MATERIAL
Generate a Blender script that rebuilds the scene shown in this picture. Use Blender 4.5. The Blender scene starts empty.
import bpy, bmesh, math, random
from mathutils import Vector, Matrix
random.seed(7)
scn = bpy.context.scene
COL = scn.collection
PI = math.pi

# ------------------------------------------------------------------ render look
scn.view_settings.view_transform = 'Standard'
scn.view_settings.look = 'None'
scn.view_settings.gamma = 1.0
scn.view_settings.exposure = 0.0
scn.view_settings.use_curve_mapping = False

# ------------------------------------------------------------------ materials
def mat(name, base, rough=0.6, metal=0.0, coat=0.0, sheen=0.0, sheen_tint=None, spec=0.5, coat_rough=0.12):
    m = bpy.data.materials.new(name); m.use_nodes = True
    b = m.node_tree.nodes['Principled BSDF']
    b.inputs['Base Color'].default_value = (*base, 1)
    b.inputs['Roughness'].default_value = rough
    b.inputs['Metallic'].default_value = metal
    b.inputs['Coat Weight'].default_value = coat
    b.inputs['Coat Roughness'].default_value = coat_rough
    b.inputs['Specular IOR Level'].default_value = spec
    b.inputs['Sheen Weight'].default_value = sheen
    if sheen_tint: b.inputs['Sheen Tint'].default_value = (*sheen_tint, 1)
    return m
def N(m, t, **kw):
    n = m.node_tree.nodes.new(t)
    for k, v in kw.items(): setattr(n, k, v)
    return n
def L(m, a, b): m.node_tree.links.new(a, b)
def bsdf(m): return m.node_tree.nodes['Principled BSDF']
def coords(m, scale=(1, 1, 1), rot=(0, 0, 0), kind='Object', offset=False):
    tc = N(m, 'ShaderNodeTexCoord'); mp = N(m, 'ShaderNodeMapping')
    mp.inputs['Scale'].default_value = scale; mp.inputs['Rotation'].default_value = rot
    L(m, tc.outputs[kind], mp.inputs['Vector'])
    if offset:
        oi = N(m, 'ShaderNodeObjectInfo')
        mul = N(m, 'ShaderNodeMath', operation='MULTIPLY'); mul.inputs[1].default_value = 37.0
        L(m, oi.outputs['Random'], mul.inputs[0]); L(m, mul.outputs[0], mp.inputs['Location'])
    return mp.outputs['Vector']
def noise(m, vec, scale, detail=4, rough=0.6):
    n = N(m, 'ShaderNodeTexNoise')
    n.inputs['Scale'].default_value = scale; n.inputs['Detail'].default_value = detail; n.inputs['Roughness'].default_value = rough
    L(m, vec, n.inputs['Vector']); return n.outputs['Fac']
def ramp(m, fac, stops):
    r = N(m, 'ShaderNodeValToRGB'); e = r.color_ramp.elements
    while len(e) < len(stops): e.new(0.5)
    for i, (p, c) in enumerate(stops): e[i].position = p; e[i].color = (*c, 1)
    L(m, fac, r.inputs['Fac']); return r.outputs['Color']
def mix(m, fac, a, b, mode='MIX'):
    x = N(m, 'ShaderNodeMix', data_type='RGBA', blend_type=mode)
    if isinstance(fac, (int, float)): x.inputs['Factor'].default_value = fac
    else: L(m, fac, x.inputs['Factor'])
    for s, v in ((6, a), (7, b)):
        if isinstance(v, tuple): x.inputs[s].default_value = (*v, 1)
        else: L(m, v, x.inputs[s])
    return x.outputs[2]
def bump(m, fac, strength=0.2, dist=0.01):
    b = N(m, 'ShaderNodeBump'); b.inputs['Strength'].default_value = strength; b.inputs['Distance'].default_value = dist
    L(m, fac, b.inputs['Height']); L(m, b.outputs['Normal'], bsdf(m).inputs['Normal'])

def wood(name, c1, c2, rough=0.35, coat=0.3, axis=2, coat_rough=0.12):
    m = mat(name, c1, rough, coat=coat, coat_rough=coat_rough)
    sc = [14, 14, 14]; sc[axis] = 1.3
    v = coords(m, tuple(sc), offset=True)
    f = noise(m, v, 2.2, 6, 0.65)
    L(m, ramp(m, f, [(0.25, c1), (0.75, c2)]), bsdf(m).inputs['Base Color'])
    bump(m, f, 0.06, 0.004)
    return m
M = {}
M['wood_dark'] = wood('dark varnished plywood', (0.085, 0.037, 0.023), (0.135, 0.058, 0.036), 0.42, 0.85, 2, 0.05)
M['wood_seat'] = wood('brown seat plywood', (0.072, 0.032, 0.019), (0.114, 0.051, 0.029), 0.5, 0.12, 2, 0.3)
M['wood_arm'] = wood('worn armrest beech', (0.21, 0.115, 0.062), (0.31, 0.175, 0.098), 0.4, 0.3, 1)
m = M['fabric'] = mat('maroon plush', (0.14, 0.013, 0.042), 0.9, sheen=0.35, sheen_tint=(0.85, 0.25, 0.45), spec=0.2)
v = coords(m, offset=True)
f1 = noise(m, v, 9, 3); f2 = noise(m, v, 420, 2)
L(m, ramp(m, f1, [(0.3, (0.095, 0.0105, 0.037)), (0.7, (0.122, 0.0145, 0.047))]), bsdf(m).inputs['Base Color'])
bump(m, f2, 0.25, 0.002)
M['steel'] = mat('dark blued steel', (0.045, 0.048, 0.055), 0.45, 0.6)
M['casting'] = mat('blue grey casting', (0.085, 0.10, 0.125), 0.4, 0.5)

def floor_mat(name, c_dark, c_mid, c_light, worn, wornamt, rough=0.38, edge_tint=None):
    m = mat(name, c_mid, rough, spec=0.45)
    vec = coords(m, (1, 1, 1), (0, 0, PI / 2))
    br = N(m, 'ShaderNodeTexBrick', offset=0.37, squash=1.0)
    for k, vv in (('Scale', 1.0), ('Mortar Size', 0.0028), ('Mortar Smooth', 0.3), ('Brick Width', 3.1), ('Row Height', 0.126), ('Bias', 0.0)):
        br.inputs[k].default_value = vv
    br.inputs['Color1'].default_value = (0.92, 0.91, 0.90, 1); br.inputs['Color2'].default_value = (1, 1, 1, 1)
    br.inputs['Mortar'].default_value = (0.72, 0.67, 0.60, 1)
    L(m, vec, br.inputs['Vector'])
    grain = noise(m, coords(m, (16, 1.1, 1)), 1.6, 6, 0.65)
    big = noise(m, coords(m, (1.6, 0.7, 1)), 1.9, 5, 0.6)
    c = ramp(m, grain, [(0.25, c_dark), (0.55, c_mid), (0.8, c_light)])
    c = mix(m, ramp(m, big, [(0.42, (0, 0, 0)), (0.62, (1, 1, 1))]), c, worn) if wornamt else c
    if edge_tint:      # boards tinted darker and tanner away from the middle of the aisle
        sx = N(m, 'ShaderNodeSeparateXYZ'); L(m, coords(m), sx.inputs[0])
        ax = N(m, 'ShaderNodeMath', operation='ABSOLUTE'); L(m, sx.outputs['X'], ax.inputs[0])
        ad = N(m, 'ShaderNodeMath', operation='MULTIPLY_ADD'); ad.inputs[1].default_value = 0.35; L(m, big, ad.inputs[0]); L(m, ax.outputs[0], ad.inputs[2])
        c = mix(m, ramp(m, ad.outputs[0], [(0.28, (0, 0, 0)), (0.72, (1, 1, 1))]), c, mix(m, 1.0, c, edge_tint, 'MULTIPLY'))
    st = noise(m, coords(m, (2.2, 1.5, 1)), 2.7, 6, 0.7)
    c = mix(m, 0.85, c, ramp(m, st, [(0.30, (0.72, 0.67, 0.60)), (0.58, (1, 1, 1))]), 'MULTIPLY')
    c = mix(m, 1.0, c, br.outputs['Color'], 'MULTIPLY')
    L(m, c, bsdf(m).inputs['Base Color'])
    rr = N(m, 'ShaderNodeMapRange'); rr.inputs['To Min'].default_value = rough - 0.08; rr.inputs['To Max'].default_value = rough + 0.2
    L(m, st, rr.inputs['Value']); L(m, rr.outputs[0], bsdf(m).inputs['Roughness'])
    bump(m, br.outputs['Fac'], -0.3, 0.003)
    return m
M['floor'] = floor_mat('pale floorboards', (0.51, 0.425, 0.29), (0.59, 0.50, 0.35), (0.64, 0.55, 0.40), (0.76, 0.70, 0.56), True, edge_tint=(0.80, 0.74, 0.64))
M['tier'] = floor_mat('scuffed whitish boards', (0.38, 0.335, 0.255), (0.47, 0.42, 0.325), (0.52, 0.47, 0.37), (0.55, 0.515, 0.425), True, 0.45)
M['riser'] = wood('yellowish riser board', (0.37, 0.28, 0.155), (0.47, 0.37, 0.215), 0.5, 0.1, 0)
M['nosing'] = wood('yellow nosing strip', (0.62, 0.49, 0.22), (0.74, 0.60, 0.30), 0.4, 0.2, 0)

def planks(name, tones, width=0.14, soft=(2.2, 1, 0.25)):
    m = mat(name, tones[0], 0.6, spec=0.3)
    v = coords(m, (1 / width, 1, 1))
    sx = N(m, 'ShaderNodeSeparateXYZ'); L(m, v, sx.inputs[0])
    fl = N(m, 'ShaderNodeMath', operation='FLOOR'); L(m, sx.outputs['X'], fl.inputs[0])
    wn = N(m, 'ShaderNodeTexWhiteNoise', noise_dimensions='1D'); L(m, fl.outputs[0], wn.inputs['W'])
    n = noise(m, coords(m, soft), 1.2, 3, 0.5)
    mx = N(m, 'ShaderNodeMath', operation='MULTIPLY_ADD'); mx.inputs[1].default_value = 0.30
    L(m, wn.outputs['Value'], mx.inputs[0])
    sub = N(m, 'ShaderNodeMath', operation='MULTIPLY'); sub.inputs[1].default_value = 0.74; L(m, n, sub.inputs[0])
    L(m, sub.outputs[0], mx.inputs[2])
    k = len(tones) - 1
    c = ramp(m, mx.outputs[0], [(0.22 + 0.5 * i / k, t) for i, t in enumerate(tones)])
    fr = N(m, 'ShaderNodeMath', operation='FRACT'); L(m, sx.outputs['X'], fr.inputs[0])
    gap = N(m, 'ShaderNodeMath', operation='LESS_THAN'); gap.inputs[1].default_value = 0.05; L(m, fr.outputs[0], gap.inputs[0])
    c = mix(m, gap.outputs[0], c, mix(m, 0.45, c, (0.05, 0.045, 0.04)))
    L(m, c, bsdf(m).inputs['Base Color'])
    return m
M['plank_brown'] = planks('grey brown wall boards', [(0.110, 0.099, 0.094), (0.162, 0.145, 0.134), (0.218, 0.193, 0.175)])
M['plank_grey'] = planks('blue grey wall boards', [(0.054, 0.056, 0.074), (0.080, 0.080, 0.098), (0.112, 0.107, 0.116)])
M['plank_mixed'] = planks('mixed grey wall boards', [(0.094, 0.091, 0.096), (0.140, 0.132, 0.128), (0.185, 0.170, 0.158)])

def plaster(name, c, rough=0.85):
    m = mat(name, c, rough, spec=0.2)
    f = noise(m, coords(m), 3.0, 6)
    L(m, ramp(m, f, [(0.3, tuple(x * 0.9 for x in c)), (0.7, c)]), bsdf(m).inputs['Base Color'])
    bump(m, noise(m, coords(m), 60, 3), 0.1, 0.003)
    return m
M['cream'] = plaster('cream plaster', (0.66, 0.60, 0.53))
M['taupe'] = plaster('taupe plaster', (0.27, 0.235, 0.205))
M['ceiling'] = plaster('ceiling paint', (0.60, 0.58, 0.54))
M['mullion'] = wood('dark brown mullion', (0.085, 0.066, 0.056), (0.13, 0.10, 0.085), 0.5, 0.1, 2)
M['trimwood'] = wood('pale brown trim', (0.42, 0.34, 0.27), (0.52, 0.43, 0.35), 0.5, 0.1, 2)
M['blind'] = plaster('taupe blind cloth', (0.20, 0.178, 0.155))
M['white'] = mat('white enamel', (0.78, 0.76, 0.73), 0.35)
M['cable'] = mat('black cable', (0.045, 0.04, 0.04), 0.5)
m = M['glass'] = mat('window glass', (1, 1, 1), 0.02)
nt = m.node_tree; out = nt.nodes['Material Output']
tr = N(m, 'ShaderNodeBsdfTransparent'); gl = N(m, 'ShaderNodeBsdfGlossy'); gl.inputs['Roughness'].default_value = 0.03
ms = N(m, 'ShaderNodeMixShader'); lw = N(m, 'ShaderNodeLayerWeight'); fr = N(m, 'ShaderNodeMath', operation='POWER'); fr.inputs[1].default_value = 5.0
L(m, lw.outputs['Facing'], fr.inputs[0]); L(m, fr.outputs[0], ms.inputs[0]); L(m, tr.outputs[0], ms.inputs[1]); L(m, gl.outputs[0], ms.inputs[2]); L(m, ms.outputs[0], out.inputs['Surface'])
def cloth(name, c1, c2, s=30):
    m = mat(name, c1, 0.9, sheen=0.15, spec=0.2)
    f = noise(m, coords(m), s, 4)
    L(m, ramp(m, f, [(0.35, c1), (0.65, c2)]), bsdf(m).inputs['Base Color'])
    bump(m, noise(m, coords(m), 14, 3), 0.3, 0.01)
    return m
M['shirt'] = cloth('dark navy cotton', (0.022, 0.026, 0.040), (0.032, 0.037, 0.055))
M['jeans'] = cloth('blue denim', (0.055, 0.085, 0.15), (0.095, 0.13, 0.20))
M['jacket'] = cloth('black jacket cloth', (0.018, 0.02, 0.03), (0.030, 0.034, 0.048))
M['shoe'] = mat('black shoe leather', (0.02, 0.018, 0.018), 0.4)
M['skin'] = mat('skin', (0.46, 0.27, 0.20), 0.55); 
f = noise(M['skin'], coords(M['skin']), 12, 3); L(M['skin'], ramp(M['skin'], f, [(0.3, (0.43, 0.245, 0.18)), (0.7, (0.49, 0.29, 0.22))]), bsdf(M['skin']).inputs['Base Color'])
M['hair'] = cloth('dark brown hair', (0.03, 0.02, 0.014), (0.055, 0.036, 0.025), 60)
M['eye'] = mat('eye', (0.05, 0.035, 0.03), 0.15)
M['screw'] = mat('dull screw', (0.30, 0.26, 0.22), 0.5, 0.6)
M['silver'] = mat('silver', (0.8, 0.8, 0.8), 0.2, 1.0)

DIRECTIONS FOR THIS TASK
Restate the listing exactly, starting at its first line and ending at the line where "scn.view_settings.use_curve_mapping = False" occurs; include both and no other lines.

SOLUTION FOR THIS EXERCISE
Generate a Blender script that rebuilds the scene shown in this picture. Use Blender 4.5. The Blender scene starts empty.
import bpy, bmesh, math, random
from mathutils import Vector, Matrix
random.seed(7)
scn = bpy.context.scene
COL = scn.collection
PI = math.pi

# ------------------------------------------------------------------ render look
scn.view_settings.view_transform = 'Standard'
scn.view_settings.look = 'None'
scn.view_settings.gamma = 1.0
scn.view_settings.exposure = 0.0
scn.view_settings.use_curve_mapping = False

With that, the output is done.